I loved It Felt Like a Kiss. I’d previously read Manning’s Adorkable and found her writing to be full of British jargon, which I love because I lived there for a couple of years, and her characters to be so utterly realistic I fall head over heels for them. I loved Ellie in it Felt Like a Kiss because she reminded me so much of myself – she was a ‘good girl’ who never asked for help, never took a pound off anyone, struggled through school, kept her secret, worked her way up to a cushy job, and often gets accused of ex-boyfriends of being high strung, uptight, and in need of relaxing. That last part hit a little raw spot in me. In high school, I was the ‘good girl’ while all my friends were smoking and having sex and experimenting with drugs and alcohol. To this day I’ve never been drunk, and I was never invited to a high school party. I could identify with Ellie being a ‘good girl’.
I’m also particularly shy and I’m the sort of person who’s not afraid to say they don’t want to be famous. I don’t really like attention, and even the idea of my upcoming wedding gives me a panic attack because I’ll be the centre of attention on the day. So I could also identify with Ellie’s absolute horror at suddenly being thrust unwillingly into the spotlight when the identity of her father is leaked to the press, with paparazzi clambering all over her, desperate for a photo that will sell papers, twisting her words and making up outrageous lies in the hopes of selling, selling, selling. Scandal! Outrage! Secrets! In the public’s interest! Well, not the last one. But I really felt so sorry for Ellie being hounded and dogged and practically assaulted while she just wants to live her normal life and earn enough money for her own flat.
I loved her relationship with her mother, Ari, who was also the victim of the tabloids who claimed Ellie was the result of a one-night stand and Ari was obsessed with the rockstar and persistently stalked him for money and fame, when the complete opposite was true. Ari was a strong kick ass rock chick who wanted nothing to do with the father who’d dumped her and her three month old daughter out of jealousy that Ari could love someone else besides him, and to top it off he’d stolen the songs she’d written that went on to make him famous. Ari had a strong Jewish family who loved and accepted her and that love enveloped Ellie as well. Ellis never ‘needed’ her father because her life was overflowing with love and support from her family. I loved the way Ellie and Ari interacted and spoke to each other, and supported each other. It’s definitely a relationship I find inspiring.
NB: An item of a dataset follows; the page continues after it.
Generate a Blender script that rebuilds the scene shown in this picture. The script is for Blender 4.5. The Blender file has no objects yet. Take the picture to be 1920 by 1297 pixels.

I wasn’t so much into David, Ellie’s new love interest and complicated because he was the rockstar’s lawyer. I liked him because he was described as tall, skinny yet fit with great hair, so I kept imagining David Tennant in my head. I didn’t like how his goals didn’t always align with Ellie’s and he had all these different motivations and he wasn’t very nice to Ellie. I found him incredibly realistic, but I just didn’t like him. In the end [highlight for spoiler] he totally redeemed himself, but for the longest time I really didn’t see what Ellie saw in him besides incredible sexual attraction.
I was intrigued by the entire plot and loved following Ellie around. I loved the build up to the climax when Ellie [highlight for spoiler] finally met her half-sisters and I like to think she’d become friends with Rose. I loved how Ellie realised she didn’t need the rockstar in her life and had the integrity to turn down half a million pounds to go back to her art gallery career. I especially loved how Ari’s story also got closure. The rockstar was never portrayed as a loving kind of guy: he was a serial cheater and completely self-centered. I was pleased with the resolution.
Apparently Vaughan and Grace are the centre of another Manning book called Unsticky. Unfortunately, although I liked Grace’s cameos, I was not thrilled with Vaughan – in fact, I barely tolerated him and found him completely unlikeable. Therefore I will not be reading Unsticky – but I sure as hell will be reading other Manning books. She’s a literary rockstar and I adore her.
I just want to add that Goodreads seems to think the paperback is over 500 pages long – it didn’t feel like that at all, I thoroughly enjoyed the book and found the pages flipping pretty fast.
Thanks to Random House UK, Transworld Publishers and Netgalley for providing this advanced reader copy for an honest review.